I've been a regular eBay buyer (never a seller) for over 20 years. We lived in the US  for over 15 years, and when we moved to Canada several years ago, I was happy to pay what seemed like reasonable charges to have items from US sellers delivered. As of last fall's  implementation of the new eBay "International Shipping" policy, even small, light  clothing items frequently ship with charges as high as $60 and more. I simply refuse to pay that much to have a $25 item shipped as I suspect much of the profit from these transactions is going into eBay's pocket. I have tried negotiating with individual sellers to arrange lower shipping rates, but I find they often refuse or ignore me. I get that--it's a lot of trouble to change shipping arrangements for just a few items. Does anyone know of a route for appealing this change to eBay? Am I alone in finding this change unreasonable? My only recourse here is to stop supporting eBay sellers, and I really don't want to do that...

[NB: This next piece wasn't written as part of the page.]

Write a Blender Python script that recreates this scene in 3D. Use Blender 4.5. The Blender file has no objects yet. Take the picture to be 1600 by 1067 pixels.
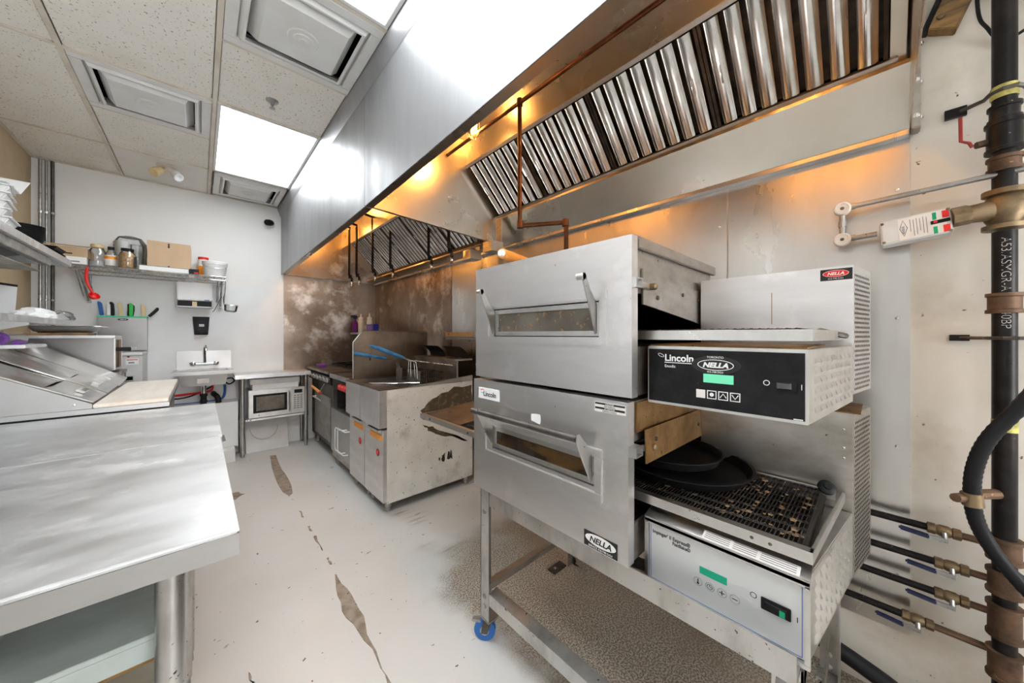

Another way of looking at this would be that when the seller is in charge of the shipping they are more in control. They know what the item is. What it will need to be packed. What "potential" services could be chosen.

 

Throw it in the hands of eBay(a 3rd party) and less concern about the best rate. It's all being done by bots that really know little about the actual iten. Maybe it's all approximated/guesstimated? But is it truly accurate? There is no flexibility for using A, B or C services. Just the 1 specific service. The one eBay chooses to use.

 

All I am saying is once eBay got involved with this part of the process, the buying experience for many buyers(Canadian & possibly foreign) became not such a good thing. We've seen the reports of transactions going off the rails...For years. From many a buyers perspective all they want is the item they are looking for in a timely, economical method. That is no longer a possible option or becoming less so as days go by. Leaving buyers little choice but to go elsewhere. Not sure how this is really helpful, in the scheme of things!!!